Figure 5 Vue de l’intérieur du
cloître © Salomé Legrand

Le cœur de la vie monastique était le cloître, conservé à Fontenay dans son état d’origine du XIIe siècle. Il servait à la circulation entre les différentes parties de l’abbaye et forme presque un carré à Fontenay. Encore une fois, l’architecture est très sobre, de pierre nue avec peu d’ornementation mais en y déambulant on peut apercevoir différentes formes de chapiteaux ou de piliers. La luminosité de l’espace est tout aussi impressionnante que celle qui règne dans les autres parties de l’abbaye, comme l’église ou le dortoir.

Figure 7 Vue d’une galerie du cloître © Salomé Legrand

Le dernier point fort de ma visite à Fontenay était la forge : les moines cisterciens de l’abbaye produisaient des objets métalliques grâce aux gisements environnants pour leur usage personnel ou pour la vente, afin de subvenir aux besoins de leur communauté.
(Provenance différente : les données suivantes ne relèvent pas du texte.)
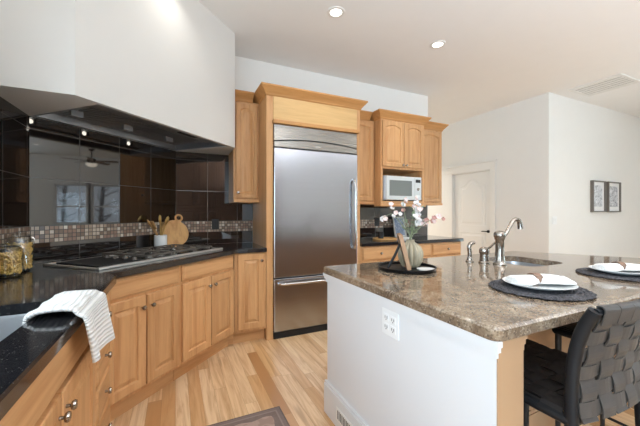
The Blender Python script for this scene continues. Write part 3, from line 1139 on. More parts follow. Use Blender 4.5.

La forge de Fontenay fonctionnait à l’aide d’un système hydraulique et fait partie des plus anciennes installations de ce type connues en Europe ; un partenariat entre plusieurs lycées européens a permis la reconstitution de la machinerie hydraulique, aujourd’hui en place dans les locaux de l’abbaye. Une fois n’est pas coutume, le bâtiment est monumental et dépouillé, avec une architecture plus fermée et imposante que les autres corps sur le terrain.

Figure 6 Vue du bassin
alimentant la forge © Salomé
Legrand

L’abbaye de Fontenay est donc un monument entretenu de façon remarquable par la même famille depuis plus d’un siècle, qui vaut largement le détour si vos pas vous mènent dans la région de Dijon et de la Bourgogne. La visite est très agréable, surtout en été quand on cherche de la fraicheur, et plus que tout impressionnante par la beauté, le silence et la monumentalité de tous les éléments qui constituent encore aujourd’hui l’abbaye.